How many lines in the entries below include the string "picture"? Answer with the number only.

** Start of Dataset records **

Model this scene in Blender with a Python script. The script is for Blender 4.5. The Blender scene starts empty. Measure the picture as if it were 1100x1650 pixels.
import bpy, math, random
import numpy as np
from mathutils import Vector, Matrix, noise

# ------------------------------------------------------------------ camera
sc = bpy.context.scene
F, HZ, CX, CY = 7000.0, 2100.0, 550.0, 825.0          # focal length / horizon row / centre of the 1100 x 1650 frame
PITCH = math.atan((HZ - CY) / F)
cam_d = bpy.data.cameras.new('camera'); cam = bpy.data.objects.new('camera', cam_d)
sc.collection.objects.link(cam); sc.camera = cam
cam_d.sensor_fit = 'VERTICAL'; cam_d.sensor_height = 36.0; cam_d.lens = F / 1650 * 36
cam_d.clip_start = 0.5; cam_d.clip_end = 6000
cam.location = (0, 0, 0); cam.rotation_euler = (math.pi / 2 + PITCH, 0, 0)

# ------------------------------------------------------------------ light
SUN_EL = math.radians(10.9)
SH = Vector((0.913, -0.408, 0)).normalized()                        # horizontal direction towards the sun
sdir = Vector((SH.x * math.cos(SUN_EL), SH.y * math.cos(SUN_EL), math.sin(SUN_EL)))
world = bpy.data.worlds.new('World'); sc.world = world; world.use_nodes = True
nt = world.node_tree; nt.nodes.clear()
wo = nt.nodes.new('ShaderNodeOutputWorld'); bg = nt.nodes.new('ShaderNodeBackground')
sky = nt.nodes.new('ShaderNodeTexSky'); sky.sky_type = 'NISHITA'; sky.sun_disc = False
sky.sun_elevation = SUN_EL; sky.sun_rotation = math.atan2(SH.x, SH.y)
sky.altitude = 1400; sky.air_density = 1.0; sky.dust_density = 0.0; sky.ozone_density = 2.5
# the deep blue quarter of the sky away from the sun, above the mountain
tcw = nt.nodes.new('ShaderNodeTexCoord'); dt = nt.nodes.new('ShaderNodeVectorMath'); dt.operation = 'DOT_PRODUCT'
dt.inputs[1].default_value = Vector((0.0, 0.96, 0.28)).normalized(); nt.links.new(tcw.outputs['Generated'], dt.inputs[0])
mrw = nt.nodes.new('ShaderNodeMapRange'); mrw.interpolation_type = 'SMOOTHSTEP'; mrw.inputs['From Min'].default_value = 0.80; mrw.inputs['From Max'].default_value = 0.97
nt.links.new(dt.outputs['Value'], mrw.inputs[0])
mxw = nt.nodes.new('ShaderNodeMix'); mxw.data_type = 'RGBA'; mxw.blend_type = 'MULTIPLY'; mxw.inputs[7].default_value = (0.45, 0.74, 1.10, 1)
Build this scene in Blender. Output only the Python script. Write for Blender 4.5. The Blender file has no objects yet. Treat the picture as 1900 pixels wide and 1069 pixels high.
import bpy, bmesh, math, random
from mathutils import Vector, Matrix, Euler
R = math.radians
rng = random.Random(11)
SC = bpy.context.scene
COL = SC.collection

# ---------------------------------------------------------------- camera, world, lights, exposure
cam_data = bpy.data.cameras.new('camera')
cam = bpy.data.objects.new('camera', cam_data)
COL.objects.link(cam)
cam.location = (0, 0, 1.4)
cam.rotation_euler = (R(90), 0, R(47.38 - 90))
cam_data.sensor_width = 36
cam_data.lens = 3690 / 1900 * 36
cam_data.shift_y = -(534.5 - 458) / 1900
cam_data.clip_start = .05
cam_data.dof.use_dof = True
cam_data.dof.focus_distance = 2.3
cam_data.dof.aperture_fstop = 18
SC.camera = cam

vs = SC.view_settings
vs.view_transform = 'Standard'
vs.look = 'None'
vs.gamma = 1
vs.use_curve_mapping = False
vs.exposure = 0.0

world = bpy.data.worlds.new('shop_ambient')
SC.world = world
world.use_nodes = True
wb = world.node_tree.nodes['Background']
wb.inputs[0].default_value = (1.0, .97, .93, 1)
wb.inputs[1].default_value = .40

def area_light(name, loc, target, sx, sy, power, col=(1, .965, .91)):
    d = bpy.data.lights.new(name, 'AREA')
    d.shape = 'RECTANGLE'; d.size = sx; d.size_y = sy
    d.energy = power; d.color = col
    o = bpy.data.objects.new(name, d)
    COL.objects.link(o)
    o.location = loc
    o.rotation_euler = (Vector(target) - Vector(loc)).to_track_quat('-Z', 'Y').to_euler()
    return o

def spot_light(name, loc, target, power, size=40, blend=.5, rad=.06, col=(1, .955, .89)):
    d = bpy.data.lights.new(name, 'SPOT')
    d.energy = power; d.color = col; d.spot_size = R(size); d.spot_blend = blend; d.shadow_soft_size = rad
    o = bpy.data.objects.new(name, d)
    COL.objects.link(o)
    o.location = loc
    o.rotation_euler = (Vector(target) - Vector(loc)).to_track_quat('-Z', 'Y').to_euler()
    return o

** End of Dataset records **

> Response: 2